What you will do: Word for word, restate the lines from the start of the data below through the line containing "m = MB(); m.box(-3.55, -.63, 7.1, 11.25, GZ".

***

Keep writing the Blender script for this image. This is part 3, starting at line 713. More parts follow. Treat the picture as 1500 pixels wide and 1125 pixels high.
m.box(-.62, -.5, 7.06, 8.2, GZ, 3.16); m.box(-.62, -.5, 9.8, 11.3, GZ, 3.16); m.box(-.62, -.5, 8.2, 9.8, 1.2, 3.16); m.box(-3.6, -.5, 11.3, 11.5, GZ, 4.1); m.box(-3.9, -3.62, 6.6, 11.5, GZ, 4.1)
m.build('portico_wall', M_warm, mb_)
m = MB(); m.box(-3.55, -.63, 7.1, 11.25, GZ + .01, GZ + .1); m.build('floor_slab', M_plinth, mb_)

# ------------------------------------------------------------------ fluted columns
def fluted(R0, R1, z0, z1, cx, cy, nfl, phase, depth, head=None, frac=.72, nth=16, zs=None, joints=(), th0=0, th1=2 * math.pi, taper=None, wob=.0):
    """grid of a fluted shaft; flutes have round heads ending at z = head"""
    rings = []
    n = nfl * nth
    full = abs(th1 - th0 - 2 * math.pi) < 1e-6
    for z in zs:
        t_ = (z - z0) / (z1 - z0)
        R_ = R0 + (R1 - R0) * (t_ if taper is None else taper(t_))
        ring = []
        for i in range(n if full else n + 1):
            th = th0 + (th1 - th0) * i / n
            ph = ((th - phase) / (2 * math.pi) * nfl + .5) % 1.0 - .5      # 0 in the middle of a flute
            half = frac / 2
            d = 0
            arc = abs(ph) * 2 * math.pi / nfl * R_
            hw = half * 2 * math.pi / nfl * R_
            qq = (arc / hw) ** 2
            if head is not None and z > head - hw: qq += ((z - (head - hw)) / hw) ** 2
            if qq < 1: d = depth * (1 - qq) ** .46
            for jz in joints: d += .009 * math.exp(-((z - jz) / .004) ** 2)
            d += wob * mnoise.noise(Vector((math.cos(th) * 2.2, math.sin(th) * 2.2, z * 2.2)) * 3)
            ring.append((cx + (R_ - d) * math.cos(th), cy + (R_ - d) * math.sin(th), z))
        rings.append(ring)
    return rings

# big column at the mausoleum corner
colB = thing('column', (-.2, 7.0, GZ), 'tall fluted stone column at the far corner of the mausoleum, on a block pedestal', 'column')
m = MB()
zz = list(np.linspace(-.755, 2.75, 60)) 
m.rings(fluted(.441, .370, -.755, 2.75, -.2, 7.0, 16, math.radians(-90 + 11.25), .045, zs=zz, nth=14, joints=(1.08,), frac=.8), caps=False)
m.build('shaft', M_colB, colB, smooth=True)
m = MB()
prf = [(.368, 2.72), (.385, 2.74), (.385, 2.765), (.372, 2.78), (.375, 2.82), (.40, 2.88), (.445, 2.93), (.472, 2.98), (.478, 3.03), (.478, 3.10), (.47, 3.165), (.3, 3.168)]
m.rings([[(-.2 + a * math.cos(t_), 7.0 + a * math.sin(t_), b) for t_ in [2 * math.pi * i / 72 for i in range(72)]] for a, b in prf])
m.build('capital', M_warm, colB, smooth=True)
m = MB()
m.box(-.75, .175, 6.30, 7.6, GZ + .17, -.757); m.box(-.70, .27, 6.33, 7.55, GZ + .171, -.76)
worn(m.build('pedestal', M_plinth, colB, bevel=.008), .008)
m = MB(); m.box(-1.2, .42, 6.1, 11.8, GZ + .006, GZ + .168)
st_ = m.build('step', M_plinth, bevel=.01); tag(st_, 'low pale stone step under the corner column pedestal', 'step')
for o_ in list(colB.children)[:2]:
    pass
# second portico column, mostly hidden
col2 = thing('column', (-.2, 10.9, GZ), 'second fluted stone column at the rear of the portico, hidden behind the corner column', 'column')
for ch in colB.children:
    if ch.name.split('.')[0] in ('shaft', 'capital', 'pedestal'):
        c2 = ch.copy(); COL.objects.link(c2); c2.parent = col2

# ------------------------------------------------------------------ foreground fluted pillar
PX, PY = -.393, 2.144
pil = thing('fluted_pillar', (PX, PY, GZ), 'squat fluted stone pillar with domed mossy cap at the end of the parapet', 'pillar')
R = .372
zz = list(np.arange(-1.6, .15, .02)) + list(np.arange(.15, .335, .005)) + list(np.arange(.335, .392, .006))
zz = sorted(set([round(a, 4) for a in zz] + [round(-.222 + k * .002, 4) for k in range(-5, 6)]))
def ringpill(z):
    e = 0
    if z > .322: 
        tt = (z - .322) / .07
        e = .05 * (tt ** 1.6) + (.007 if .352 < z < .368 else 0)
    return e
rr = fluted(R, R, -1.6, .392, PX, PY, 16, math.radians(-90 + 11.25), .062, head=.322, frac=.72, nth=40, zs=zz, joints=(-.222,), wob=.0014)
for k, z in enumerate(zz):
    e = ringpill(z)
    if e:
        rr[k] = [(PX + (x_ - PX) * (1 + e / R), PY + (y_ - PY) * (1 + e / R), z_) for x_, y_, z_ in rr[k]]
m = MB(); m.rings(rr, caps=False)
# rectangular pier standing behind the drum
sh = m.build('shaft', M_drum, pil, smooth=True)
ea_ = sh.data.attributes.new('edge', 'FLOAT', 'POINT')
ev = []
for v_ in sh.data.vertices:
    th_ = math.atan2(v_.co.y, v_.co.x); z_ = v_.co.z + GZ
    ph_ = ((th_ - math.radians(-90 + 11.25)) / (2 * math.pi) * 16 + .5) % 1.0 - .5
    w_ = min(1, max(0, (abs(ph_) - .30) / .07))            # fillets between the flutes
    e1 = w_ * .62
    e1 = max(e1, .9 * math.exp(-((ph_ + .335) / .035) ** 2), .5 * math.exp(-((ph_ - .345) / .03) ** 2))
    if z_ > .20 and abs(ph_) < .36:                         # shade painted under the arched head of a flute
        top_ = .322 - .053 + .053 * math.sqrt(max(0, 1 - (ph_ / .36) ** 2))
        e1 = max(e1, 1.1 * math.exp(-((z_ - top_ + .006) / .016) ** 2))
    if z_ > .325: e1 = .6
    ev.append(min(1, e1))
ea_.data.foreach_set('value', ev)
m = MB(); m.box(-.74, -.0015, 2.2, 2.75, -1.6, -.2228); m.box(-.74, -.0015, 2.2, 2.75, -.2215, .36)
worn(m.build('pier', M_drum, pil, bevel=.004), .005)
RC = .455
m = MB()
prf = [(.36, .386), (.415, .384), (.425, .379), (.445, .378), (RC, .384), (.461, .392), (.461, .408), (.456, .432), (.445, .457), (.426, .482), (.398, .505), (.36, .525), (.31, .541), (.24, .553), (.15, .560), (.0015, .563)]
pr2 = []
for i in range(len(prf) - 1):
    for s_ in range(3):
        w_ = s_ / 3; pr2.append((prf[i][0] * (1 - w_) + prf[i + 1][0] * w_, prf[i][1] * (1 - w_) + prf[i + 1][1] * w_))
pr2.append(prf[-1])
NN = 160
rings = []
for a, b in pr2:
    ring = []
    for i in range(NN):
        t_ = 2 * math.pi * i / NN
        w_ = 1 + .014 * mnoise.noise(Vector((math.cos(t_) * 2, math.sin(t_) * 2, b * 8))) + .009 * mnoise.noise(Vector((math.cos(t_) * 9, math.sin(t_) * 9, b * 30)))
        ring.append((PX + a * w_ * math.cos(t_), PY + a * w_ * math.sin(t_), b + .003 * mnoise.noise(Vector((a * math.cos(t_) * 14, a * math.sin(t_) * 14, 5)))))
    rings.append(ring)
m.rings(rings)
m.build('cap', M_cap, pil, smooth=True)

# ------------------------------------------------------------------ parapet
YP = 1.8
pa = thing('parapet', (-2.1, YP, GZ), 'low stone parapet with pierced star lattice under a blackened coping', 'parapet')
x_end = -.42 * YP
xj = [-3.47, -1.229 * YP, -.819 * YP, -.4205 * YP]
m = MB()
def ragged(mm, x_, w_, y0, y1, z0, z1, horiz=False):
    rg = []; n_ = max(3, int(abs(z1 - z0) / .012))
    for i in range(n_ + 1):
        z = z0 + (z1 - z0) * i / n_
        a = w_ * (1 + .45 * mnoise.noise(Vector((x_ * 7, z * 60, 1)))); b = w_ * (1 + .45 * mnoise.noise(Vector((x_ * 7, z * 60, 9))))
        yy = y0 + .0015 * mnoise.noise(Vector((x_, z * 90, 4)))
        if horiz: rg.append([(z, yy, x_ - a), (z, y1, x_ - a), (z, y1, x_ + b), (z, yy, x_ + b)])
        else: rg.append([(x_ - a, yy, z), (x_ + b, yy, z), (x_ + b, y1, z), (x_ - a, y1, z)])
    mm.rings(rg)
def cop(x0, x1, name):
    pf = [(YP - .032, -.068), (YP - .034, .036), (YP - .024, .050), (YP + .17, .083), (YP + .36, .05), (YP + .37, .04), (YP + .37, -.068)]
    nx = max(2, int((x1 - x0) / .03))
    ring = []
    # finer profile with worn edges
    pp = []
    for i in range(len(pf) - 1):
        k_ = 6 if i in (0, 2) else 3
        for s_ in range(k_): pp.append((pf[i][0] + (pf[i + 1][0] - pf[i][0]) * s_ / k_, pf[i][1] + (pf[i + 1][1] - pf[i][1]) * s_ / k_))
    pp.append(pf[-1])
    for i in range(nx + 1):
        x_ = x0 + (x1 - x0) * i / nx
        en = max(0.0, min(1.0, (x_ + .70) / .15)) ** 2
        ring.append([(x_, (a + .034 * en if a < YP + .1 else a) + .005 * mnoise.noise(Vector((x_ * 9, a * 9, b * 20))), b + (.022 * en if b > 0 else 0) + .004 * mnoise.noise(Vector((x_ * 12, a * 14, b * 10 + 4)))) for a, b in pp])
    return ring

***

Solution:
Keep writing the Blender script for this image. This is part 3, starting at line 713. More parts follow. Treat the picture as 1500 pixels wide and 1125 pixels high.
m.box(-.62, -.5, 7.06, 8.2, GZ, 3.16); m.box(-.62, -.5, 9.8, 11.3, GZ, 3.16); m.box(-.62, -.5, 8.2, 9.8, 1.2, 3.16); m.box(-3.6, -.5, 11.3, 11.5, GZ, 4.1); m.box(-3.9, -3.62, 6.6, 11.5, GZ, 4.1)
m.build('portico_wall', M_warm, mb_)
m = MB(); m.box(-3.55, -.63, 7.1, 11.25, GZ + .01, GZ + .1); m.build('floor_slab', M_plinth, mb_)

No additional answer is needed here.